Saturday, March 12, 2011

Grief... and a heavy heart.

I generally don't pay much attention to the news... what I know is from brief glances at the Daily Universe on my way to the crossword puzzle. Friday afternoon I heard about the disaster in Japan. There is something about it that just makes me cry. My heart is heavy for the people there, those who have family or loved ones there. It makes me physically ill. I follow a blog called Seattle daily Photo. It makes me happy to see pictures of the city that I love so much. Today this was their post. 

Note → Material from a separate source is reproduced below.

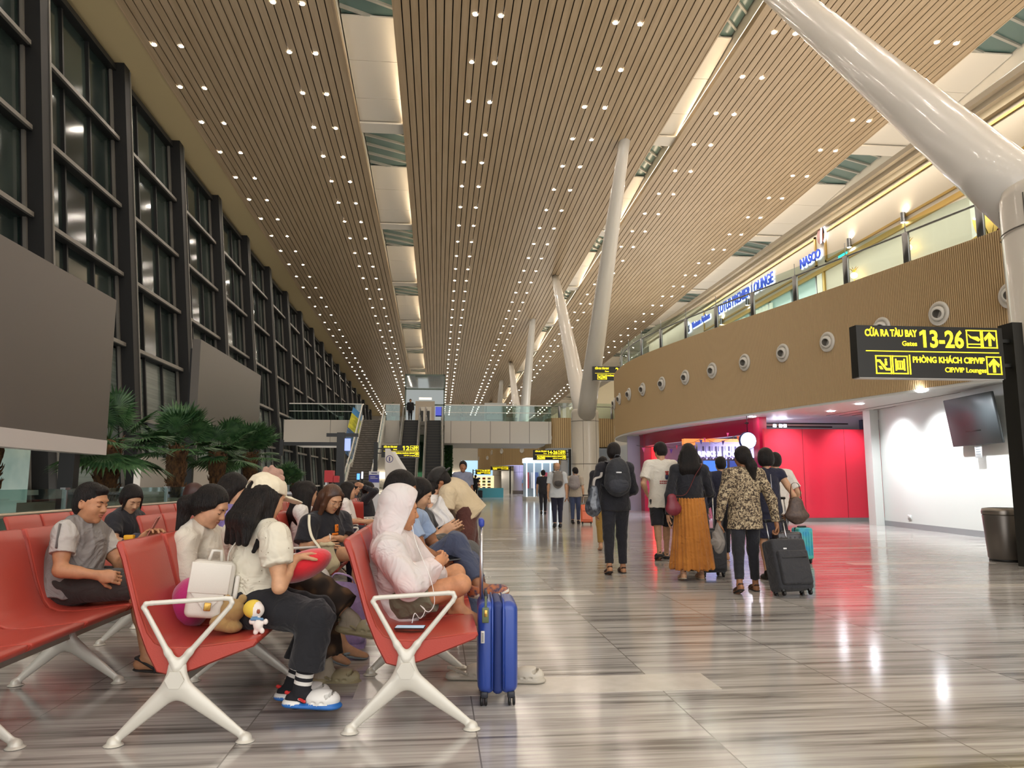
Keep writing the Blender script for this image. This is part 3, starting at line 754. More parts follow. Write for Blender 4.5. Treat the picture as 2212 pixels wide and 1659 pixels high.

I read the description and wanted to learn more about Howard Thurman. He was an African-American (baptist?) preacher. Of him it was said that if there hadn't been a Howard Thurman there would not have been a Martin Luther King (interesting, right?). Then I found the following poem which seems to embody that which I feel for the people of Japan who have lost family, friends, homes, livelihoods, etc.:



"I share with you the agony of your grief,
The anguish of your heart finds echo in my own.
I know I cannot enter all you feel
Nor bear with you the burden of your pain;
I can but offer what my love does give:
The strength of caring,
The warmth of one who seeks to understand
The silent storm-swept barrenness of so great a loss.
This I do in quiet ways,
That on your lonely path
You may not walk alone."
(Howard Thurman, "For a Time of Sorrow," Meditations of the Heart, (New York: Harper and Brothers, 1953), p.p. 211-212.)